Age of Wisdom
There seems to be great freedom that comes with age. A year ago, I read an article suggesting that those in their 60s and 70s were the most content and happy. This is fascinating.
I remember a gentleman walking the neighborhood around my boy’s school. I would always notice him and watch him. In some ways, I marveled at the possibility of being like him one day. He was always alone and walked at a very slow pace with his cane and cigar. He never said a word; instead, he just observed. Plus, he had a very cool hat that he would wear during the colder months.
What was it about him? That age? That contentment?
There is something to be said about being retired and not having the same responsibilities as one might have in one’s younger years. The craziness of daily schedules with kids and work certainly affects our peace and tranquility. That said, there might also be something more: inner freedom and contentment that is open to all of us.
Hopefully, with age comes wisdom—a pearl of wisdom you can’t acquire without living—or, more so, paying attention to living.
To me, wisdom is more about observing than actively learning. It’s about going inward rather than staying outward. It’s about doing the real work of life, which is seeing yourself as you are, not as you wish you were.
It’s freedom.
Yet, as they say, freedom doesn’t come free.
The work of seeing yourself from the inside is excruciating. Sometimes, it takes the mid-life thing to kickstart the real work of life. In other words, life has a way of forcing us to look at ourselves truthfully.
Seeing yourself as the complete mess you are for the first time is scary. Especially when you have all of the cultural boxes checked off. You are considered to be a nice person. You go to church. You exercise and look suitable for your age. You have the house. You have the cars. You have the wardrobe. And, of course, you have social media accounts to highlight all these things. Then comes that moment when it doesn’t seem to work anymore, and life feels like it is crushing you from the outside inward. You physically can’t breathe, and your mind feels foggy. You feel completely exposed. Naked. Yet everyone around you still sees the same person they always did.
It took a wise man in his sixties to help me begin to see the truth. I will never forget him sitting so calmly across from me as I exposed my innermost messiness to him. After an hour of me unloading my fears and shortcomings, feeling completely vulnerable, he finally responded with a question: “How old are you?” “36,” I said. He said, ” Oh, I was 37,” with a smirk.
Although it took years of serious inner work, which is still ongoing, that moment was the moment I first experienced freedom—the freedom of knowing the game was up. I was a mess, but I saw it, and it was okay. Such grace.
This kind of discovery is life-changing because it allows you to stop comparing your inner messiness to other people’s outer “togetherness.” We all are messy, and that’s ok. Besides, that’s where true communion is possible.

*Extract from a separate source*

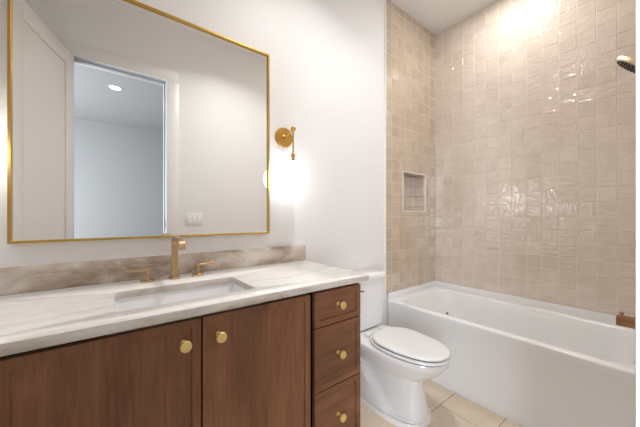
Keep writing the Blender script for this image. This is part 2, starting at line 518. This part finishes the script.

It also allows you to enjoy life a bit too. The house, the car, the vacations, the wardrobe, all that stuff that doesn’t matter much can be enjoyed for what they are—stuff to be enjoyed. Whether you have it and want to post it on social media or not, it doesn’t matter much. The big deal is the freedom that comes when you begin to see yourself as you are and be ok with it. Oh, and you also realize that the self-help stuff is ok, too, but you need a Savior.
I might hold off on the cane for a while, but that stroll with a cigar, sporting a cool hat, sounds perfect. Enjoying life, observing, and feeling free.
2 Comments
Karen Hartmann
So true. No one really knows us, but ourself. Love my cane!
Brett Illig
Yes, great power in knowing ourselves.